AIM — Extract the first line through the line containing "return v / (1 - 0.5 ** o)" from the listing below, exactly as written.

==== DATA LISTING ====

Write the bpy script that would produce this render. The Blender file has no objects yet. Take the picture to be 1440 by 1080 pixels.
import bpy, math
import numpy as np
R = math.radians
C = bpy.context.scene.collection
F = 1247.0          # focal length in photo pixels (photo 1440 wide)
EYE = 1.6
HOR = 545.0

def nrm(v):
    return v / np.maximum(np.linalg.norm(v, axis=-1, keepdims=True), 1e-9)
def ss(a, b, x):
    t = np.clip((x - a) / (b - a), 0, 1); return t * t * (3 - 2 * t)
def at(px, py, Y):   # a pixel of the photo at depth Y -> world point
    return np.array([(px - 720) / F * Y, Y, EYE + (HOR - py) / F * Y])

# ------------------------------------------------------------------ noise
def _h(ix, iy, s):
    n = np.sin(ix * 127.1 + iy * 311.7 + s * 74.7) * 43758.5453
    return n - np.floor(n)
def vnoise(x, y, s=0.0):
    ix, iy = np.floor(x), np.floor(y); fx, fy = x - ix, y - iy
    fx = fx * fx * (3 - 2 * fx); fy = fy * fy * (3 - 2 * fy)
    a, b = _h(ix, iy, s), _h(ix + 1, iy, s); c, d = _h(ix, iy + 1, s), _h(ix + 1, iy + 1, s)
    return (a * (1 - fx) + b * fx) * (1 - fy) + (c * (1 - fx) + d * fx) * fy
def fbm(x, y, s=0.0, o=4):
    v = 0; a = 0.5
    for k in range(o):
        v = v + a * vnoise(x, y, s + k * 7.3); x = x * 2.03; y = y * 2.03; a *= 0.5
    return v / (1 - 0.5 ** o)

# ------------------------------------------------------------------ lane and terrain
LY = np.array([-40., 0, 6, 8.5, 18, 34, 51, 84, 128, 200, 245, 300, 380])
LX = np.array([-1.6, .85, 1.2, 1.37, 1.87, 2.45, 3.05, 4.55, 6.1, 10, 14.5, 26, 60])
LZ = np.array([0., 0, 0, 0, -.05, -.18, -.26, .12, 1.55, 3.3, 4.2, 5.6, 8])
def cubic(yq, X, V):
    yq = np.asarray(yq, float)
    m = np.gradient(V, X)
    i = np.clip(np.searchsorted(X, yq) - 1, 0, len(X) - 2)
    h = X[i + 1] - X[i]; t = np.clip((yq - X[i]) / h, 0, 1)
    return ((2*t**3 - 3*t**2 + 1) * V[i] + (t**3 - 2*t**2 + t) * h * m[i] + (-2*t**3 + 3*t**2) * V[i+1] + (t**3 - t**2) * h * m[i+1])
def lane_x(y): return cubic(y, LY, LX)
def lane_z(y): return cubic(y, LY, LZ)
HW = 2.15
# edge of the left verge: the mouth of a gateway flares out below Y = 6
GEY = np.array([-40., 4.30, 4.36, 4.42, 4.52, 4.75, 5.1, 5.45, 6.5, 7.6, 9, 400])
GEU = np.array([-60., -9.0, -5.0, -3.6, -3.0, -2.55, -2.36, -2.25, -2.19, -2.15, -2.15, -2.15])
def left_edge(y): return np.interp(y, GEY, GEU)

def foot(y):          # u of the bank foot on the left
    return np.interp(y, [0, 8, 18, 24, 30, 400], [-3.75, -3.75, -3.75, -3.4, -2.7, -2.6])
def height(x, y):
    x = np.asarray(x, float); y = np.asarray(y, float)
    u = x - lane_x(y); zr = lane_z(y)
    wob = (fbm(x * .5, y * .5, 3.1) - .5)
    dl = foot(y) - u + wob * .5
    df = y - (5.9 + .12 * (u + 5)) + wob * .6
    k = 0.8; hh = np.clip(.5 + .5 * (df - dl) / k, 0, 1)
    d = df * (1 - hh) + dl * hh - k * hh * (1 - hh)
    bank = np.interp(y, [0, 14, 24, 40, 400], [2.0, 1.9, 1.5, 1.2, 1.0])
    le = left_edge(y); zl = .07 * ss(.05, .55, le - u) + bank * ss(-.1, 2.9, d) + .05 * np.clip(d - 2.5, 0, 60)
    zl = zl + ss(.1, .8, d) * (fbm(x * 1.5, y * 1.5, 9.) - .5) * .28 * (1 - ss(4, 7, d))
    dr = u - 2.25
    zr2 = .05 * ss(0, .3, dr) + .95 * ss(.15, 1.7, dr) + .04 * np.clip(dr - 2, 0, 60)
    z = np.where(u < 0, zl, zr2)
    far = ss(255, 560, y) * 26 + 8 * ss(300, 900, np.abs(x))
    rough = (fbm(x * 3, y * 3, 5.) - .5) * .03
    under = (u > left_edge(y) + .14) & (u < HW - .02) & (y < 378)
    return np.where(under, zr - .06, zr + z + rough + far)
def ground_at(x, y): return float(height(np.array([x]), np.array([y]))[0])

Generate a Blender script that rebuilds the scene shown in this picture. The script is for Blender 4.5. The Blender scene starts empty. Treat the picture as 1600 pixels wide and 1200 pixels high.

====

THE COMPLETED TASK —
Write the bpy script that would produce this render. The Blender file has no objects yet. Take the picture to be 1440 by 1080 pixels.
import bpy, math
import numpy as np
R = math.radians
C = bpy.context.scene.collection
F = 1247.0          # focal length in photo pixels (photo 1440 wide)
EYE = 1.6
HOR = 545.0

def nrm(v):
    return v / np.maximum(np.linalg.norm(v, axis=-1, keepdims=True), 1e-9)
def ss(a, b, x):
    t = np.clip((x - a) / (b - a), 0, 1); return t * t * (3 - 2 * t)
def at(px, py, Y):   # a pixel of the photo at depth Y -> world point
    return np.array([(px - 720) / F * Y, Y, EYE + (HOR - py) / F * Y])

# ------------------------------------------------------------------ noise
def _h(ix, iy, s):
    n = np.sin(ix * 127.1 + iy * 311.7 + s * 74.7) * 43758.5453
    return n - np.floor(n)
def vnoise(x, y, s=0.0):
    ix, iy = np.floor(x), np.floor(y); fx, fy = x - ix, y - iy
    fx = fx * fx * (3 - 2 * fx); fy = fy * fy * (3 - 2 * fy)
    a, b = _h(ix, iy, s), _h(ix + 1, iy, s); c, d = _h(ix, iy + 1, s), _h(ix + 1, iy + 1, s)
    return (a * (1 - fx) + b * fx) * (1 - fy) + (c * (1 - fx) + d * fx) * fy
def fbm(x, y, s=0.0, o=4):
    v = 0; a = 0.5
    for k in range(o):
        v = v + a * vnoise(x, y, s + k * 7.3); x = x * 2.03; y = y * 2.03; a *= 0.5
    return v / (1 - 0.5 ** o)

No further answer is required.